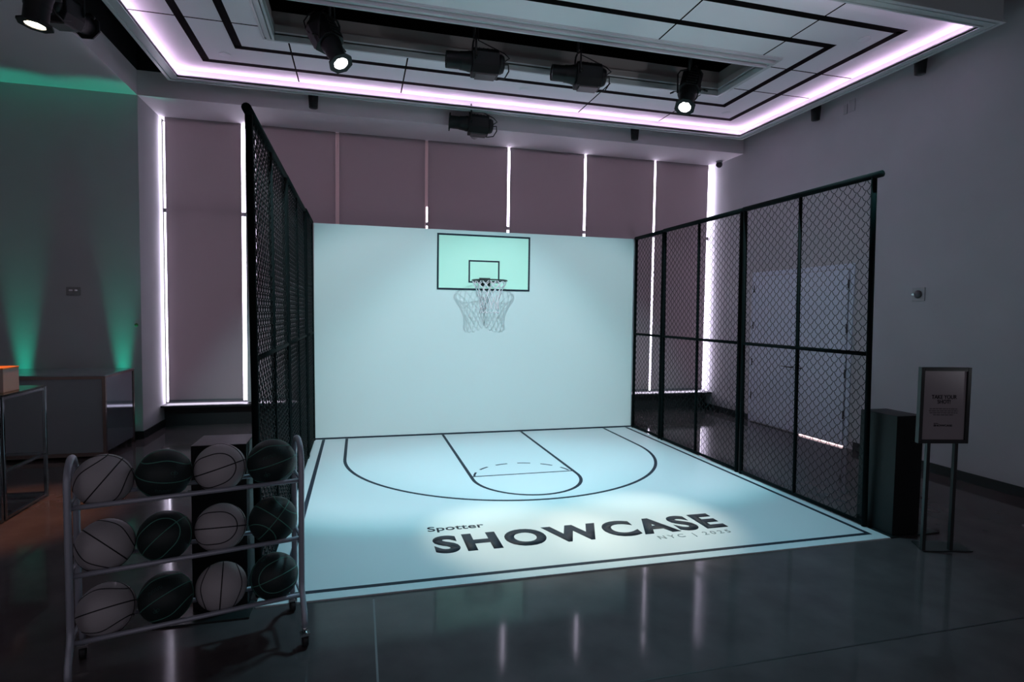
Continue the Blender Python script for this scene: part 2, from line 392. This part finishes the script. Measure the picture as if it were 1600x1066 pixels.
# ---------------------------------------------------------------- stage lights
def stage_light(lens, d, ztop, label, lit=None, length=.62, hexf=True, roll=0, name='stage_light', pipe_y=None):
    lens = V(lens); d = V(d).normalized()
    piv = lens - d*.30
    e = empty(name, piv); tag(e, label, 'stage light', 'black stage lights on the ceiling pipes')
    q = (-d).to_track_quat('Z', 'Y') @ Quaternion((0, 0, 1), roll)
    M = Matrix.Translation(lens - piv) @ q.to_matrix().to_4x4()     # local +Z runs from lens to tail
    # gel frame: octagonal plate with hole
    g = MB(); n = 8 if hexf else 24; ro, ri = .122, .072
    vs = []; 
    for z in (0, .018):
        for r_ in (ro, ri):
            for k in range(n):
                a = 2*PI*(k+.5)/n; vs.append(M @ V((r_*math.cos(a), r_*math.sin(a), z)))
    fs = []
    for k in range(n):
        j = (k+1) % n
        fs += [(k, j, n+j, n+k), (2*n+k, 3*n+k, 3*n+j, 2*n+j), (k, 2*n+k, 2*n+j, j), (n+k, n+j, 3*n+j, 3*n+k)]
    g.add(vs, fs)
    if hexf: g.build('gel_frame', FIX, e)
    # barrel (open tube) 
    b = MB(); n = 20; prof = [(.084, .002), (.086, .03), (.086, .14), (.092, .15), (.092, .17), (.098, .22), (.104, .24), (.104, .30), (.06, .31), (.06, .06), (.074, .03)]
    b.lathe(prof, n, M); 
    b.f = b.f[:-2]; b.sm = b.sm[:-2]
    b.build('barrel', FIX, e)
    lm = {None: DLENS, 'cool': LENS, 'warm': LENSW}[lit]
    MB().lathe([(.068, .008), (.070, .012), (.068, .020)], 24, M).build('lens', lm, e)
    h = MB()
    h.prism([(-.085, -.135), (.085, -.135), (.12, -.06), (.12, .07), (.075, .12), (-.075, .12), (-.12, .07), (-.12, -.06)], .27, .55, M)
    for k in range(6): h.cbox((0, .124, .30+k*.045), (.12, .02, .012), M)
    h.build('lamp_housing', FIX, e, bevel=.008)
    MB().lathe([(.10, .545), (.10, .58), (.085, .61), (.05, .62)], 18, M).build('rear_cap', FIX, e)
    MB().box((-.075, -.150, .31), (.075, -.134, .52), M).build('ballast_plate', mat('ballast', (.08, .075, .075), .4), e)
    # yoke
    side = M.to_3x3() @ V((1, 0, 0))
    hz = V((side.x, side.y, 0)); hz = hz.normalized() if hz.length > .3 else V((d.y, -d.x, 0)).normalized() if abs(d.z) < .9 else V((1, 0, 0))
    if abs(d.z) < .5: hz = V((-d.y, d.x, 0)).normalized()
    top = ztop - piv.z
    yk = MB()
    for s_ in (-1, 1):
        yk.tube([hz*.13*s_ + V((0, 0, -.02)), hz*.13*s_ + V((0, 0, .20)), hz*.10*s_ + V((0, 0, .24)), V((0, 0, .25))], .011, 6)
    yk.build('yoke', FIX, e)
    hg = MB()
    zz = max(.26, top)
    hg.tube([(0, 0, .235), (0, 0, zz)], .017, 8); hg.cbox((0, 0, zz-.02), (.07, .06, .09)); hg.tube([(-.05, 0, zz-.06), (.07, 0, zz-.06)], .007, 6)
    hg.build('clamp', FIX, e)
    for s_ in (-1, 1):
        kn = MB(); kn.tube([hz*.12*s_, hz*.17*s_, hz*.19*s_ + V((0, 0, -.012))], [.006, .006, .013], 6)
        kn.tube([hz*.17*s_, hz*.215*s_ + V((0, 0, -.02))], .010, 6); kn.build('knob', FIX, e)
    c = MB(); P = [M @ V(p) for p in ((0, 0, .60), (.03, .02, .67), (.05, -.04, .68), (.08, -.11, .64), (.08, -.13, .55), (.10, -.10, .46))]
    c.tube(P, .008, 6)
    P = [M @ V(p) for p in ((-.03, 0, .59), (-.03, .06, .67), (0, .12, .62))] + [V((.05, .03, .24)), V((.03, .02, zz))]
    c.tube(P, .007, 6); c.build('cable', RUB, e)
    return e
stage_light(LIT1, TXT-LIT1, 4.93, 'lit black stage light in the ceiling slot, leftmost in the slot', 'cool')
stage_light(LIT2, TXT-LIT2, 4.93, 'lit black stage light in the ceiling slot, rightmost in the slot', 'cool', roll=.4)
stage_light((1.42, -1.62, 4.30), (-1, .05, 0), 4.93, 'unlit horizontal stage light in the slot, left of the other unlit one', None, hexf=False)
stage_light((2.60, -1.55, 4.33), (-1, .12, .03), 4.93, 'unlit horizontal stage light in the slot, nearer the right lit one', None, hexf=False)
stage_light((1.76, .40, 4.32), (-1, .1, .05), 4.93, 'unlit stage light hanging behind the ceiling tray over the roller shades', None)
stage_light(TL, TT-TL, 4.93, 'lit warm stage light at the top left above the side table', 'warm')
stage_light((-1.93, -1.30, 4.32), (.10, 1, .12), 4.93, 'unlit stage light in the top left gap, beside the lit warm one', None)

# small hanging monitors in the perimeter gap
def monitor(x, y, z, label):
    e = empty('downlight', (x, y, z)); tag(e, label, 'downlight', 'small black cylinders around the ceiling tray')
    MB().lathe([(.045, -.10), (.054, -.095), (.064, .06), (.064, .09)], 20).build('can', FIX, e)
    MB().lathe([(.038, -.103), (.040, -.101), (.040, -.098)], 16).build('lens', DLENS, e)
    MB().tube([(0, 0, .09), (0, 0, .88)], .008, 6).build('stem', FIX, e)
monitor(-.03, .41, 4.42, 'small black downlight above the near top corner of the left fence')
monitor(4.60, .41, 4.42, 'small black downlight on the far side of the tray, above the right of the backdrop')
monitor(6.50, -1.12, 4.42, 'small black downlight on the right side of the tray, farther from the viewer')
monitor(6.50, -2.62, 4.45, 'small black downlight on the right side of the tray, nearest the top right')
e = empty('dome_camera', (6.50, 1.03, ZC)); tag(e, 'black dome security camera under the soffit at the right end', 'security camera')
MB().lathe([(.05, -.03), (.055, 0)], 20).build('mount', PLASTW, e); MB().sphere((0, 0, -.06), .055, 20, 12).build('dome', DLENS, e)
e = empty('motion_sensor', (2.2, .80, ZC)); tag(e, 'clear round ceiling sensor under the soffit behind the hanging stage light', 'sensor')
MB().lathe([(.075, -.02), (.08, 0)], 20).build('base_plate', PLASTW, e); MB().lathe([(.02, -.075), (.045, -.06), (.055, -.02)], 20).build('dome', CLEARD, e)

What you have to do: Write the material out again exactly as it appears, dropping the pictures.

Written response:
Continue the Blender Python script for this scene: part 2, from line 392. This part finishes the script. Measure the picture as if it were 1600x1066 pixels.
# ---------------------------------------------------------------- stage lights
def stage_light(lens, d, ztop, label, lit=None, length=.62, hexf=True, roll=0, name='stage_light', pipe_y=None):
    lens = V(lens); d = V(d).normalized()
    piv = lens - d*.30
    e = empty(name, piv); tag(e, label, 'stage light', 'black stage lights on the ceiling pipes')
    q = (-d).to_track_quat('Z', 'Y') @ Quaternion((0, 0, 1), roll)
    M = Matrix.Translation(lens - piv) @ q.to_matrix().to_4x4()     # local +Z runs from lens to tail
    # gel frame: octagonal plate with hole
    g = MB(); n = 8 if hexf else 24; ro, ri = .122, .072
    vs = []; 
    for z in (0, .018):
        for r_ in (ro, ri):
            for k in range(n):
                a = 2*PI*(k+.5)/n; vs.append(M @ V((r_*math.cos(a), r_*math.sin(a), z)))
    fs = []
    for k in range(n):
        j = (k+1) % n
        fs += [(k, j, n+j, n+k), (2*n+k, 3*n+k, 3*n+j, 2*n+j), (k, 2*n+k, 2*n+j, j), (n+k, n+j, 3*n+j, 3*n+k)]
    g.add(vs, fs)
    if hexf: g.build('gel_frame', FIX, e)
    # barrel (open tube) 
    b = MB(); n = 20; prof = [(.084, .002), (.086, .03), (.086, .14), (.092, .15), (.092, .17), (.098, .22), (.104, .24), (.104, .30), (.06, .31), (.06, .06), (.074, .03)]
    b.lathe(prof, n, M); 
    b.f = b.f[:-2]; b.sm = b.sm[:-2]
    b.build('barrel', FIX, e)
    lm = {None: DLENS, 'cool': LENS, 'warm': LENSW}[lit]
    MB().lathe([(.068, .008), (.070, .012), (.068, .020)], 24, M).build('lens', lm, e)
    h = MB()
    h.prism([(-.085, -.135), (.085, -.135), (.12, -.06), (.12, .07), (.075, .12), (-.075, .12), (-.12, .07), (-.12, -.06)], .27, .55, M)
    for k in range(6): h.cbox((0, .124, .30+k*.045), (.12, .02, .012), M)
    h.build('lamp_housing', FIX, e, bevel=.008)
    MB().lathe([(.10, .545), (.10, .58), (.085, .61), (.05, .62)], 18, M).build('rear_cap', FIX, e)
    MB().box((-.075, -.150, .31), (.075, -.134, .52), M).build('ballast_plate', mat('ballast', (.08, .075, .075), .4), e)
    # yoke
    side = M.to_3x3() @ V((1, 0, 0))
    hz = V((side.x, side.y, 0)); hz = hz.normalized() if hz.length > .3 else V((d.y, -d.x, 0)).normalized() if abs(d.z) < .9 else V((1, 0, 0))
    if abs(d.z) < .5: hz = V((-d.y, d.x, 0)).normalized()
    top = ztop - piv.z
    yk = MB()
    for s_ in (-1, 1):
        yk.tube([hz*.13*s_ + V((0, 0, -.02)), hz*.13*s_ + V((0, 0, .20)), hz*.10*s_ + V((0, 0, .24)), V((0, 0, .25))], .011, 6)
    yk.build('yoke', FIX, e)
    hg = MB()
    zz = max(.26, top)
    hg.tube([(0, 0, .235), (0, 0, zz)], .017, 8); hg.cbox((0, 0, zz-.02), (.07, .06, .09)); hg.tube([(-.05, 0, zz-.06), (.07, 0, zz-.06)], .007, 6)
    hg.build('clamp', FIX, e)
    for s_ in (-1, 1):
        kn = MB(); kn.tube([hz*.12*s_, hz*.17*s_, hz*.19*s_ + V((0, 0, -.012))], [.006, .006, .013], 6)
        kn.tube([hz*.17*s_, hz*.215*s_ + V((0, 0, -.02))], .010, 6); kn.build('knob', FIX, e)
    c = MB(); P = [M @ V(p) for p in ((0, 0, .60), (.03, .02, .67), (.05, -.04, .68), (.08, -.11, .64), (.08, -.13, .55), (.10, -.10, .46))]
    c.tube(P, .008, 6)
    P = [M @ V(p) for p in ((-.03, 0, .59), (-.03, .06, .67), (0, .12, .62))] + [V((.05, .03, .24)), V((.03, .02, zz))]
    c.tube(P, .007, 6); c.build('cable', RUB, e)
    return e
stage_light(LIT1, TXT-LIT1, 4.93, 'lit black stage light in the ceiling slot, leftmost in the slot', 'cool')
stage_light(LIT2, TXT-LIT2, 4.93, 'lit black stage light in the ceiling slot, rightmost in the slot', 'cool', roll=.4)
stage_light((1.42, -1.62, 4.30), (-1, .05, 0), 4.93, 'unlit horizontal stage light in the slot, left of the other unlit one', None, hexf=False)
stage_light((2.60, -1.55, 4.33), (-1, .12, .03), 4.93, 'unlit horizontal stage light in the slot, nearer the right lit one', None, hexf=False)
stage_light((1.76, .40, 4.32), (-1, .1, .05), 4.93, 'unlit stage light hanging behind the ceiling tray over the roller shades', None)
stage_light(TL, TT-TL, 4.93, 'lit warm stage light at the top left above the side table', 'warm')
stage_light((-1.93, -1.30, 4.32), (.10, 1, .12), 4.93, 'unlit stage light in the top left gap, beside the lit warm one', None)

# small hanging monitors in the perimeter gap
def monitor(x, y, z, label):
    e = empty('downlight', (x, y, z)); tag(e, label, 'downlight', 'small black cylinders around the ceiling tray')
    MB().lathe([(.045, -.10), (.054, -.095), (.064, .06), (.064, .09)], 20).build('can', FIX, e)
    MB().lathe([(.038, -.103), (.040, -.101), (.040, -.098)], 16).build('lens', DLENS, e)
    MB().tube([(0, 0, .09), (0, 0, .88)], .008, 6).build('stem', FIX, e)
monitor(-.03, .41, 4.42, 'small black downlight above the near top corner of the left fence')
monitor(4.60, .41, 4.42, 'small black downlight on the far side of the tray, above the right of the backdrop')
monitor(6.50, -1.12, 4.42, 'small black downlight on the right side of the tray, farther from the viewer')
monitor(6.50, -2.62, 4.45, 'small black downlight on the right side of the tray, nearest the top right')
e = empty('dome_camera', (6.50, 1.03, ZC)); tag(e, 'black dome security camera under the soffit at the right end', 'security camera')
MB().lathe([(.05, -.03), (.055, 0)], 20).build('mount', PLASTW, e); MB().sphere((0, 0, -.06), .055, 20, 12).build('dome', DLENS, e)
e = empty('motion_sensor', (2.2, .80, ZC)); tag(e, 'clear round ceiling sensor under the soffit behind the hanging stage light', 'sensor')
MB().lathe([(.075, -.02), (.08, 0)], 20).build('base_plate', PLASTW, e); MB().lathe([(.02, -.075), (.045, -.06), (.055, -.02)], 20).build('dome', CLEARD, e)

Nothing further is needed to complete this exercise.